EXERCISE: Set down the full listing exactly, character for character.

RECORDS TO PROCESS:
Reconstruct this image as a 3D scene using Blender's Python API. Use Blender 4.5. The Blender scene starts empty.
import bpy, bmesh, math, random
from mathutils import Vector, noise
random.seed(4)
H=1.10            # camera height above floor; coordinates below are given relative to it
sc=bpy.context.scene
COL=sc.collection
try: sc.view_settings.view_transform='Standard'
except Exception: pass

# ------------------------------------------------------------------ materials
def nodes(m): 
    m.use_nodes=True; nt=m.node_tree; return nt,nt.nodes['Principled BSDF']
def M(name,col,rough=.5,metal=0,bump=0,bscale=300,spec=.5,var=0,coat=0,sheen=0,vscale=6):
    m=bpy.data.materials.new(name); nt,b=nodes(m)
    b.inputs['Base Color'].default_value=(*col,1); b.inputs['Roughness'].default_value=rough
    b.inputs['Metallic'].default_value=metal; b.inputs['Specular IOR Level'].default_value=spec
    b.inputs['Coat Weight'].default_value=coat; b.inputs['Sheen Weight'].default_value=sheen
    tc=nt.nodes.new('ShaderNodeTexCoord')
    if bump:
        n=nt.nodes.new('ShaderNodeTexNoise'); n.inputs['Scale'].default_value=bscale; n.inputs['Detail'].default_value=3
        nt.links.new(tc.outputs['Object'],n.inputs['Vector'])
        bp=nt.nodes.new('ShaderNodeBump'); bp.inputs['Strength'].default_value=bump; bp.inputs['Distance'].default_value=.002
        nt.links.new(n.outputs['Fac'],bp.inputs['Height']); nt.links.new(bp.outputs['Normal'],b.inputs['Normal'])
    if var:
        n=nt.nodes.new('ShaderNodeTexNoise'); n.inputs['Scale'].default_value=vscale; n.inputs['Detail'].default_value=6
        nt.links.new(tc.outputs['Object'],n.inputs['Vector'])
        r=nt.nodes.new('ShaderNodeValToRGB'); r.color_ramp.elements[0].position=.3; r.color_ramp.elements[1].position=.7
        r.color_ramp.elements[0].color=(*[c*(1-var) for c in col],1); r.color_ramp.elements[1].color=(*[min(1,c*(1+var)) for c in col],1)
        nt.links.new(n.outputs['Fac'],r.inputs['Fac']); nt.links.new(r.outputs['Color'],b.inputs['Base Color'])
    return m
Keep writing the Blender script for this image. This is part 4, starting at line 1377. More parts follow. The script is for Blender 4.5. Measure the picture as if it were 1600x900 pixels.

SOLUTION:
Reconstruct this image as a 3D scene using Blender's Python API. Use Blender 4.5. The Blender scene starts empty.
import bpy, bmesh, math, random
from mathutils import Vector, noise
random.seed(4)
H=1.10            # camera height above floor; coordinates below are given relative to it
sc=bpy.context.scene
COL=sc.collection
try: sc.view_settings.view_transform='Standard'
except Exception: pass

# ------------------------------------------------------------------ materials
def nodes(m): 
    m.use_nodes=True; nt=m.node_tree; return nt,nt.nodes['Principled BSDF']
def M(name,col,rough=.5,metal=0,bump=0,bscale=300,spec=.5,var=0,coat=0,sheen=0,vscale=6):
    m=bpy.data.materials.new(name); nt,b=nodes(m)
    b.inputs['Base Color'].default_value=(*col,1); b.inputs['Roughness'].default_value=rough
    b.inputs['Metallic'].default_value=metal; b.inputs['Specular IOR Level'].default_value=spec
    b.inputs['Coat Weight'].default_value=coat; b.inputs['Sheen Weight'].default_value=sheen
    tc=nt.nodes.new('ShaderNodeTexCoord')
    if bump:
        n=nt.nodes.new('ShaderNodeTexNoise'); n.inputs['Scale'].default_value=bscale; n.inputs['Detail'].default_value=3
        nt.links.new(tc.outputs['Object'],n.inputs['Vector'])
        bp=nt.nodes.new('ShaderNodeBump'); bp.inputs['Strength'].default_value=bump; bp.inputs['Distance'].default_value=.002
        nt.links.new(n.outputs['Fac'],bp.inputs['Height']); nt.links.new(bp.outputs['Normal'],b.inputs['Normal'])
    if var:
        n=nt.nodes.new('ShaderNodeTexNoise'); n.inputs['Scale'].default_value=vscale; n.inputs['Detail'].default_value=6
        nt.links.new(tc.outputs['Object'],n.inputs['Vector'])
        r=nt.nodes.new('ShaderNodeValToRGB'); r.color_ramp.elements[0].position=.3; r.color_ramp.elements[1].position=.7
        r.color_ramp.elements[0].color=(*[c*(1-var) for c in col],1); r.color_ramp.elements[1].color=(*[min(1,c*(1+var)) for c in col],1)
        nt.links.new(n.outputs['Fac'],r.inputs['Fac']); nt.links.new(r.outputs['Color'],b.inputs['Base Color'])
    return m
Keep writing the Blender script for this image. This is part 4, starting at line 1377. More parts follow. The script is for Blender 4.5. Measure the picture as if it were 1600x900 pixels.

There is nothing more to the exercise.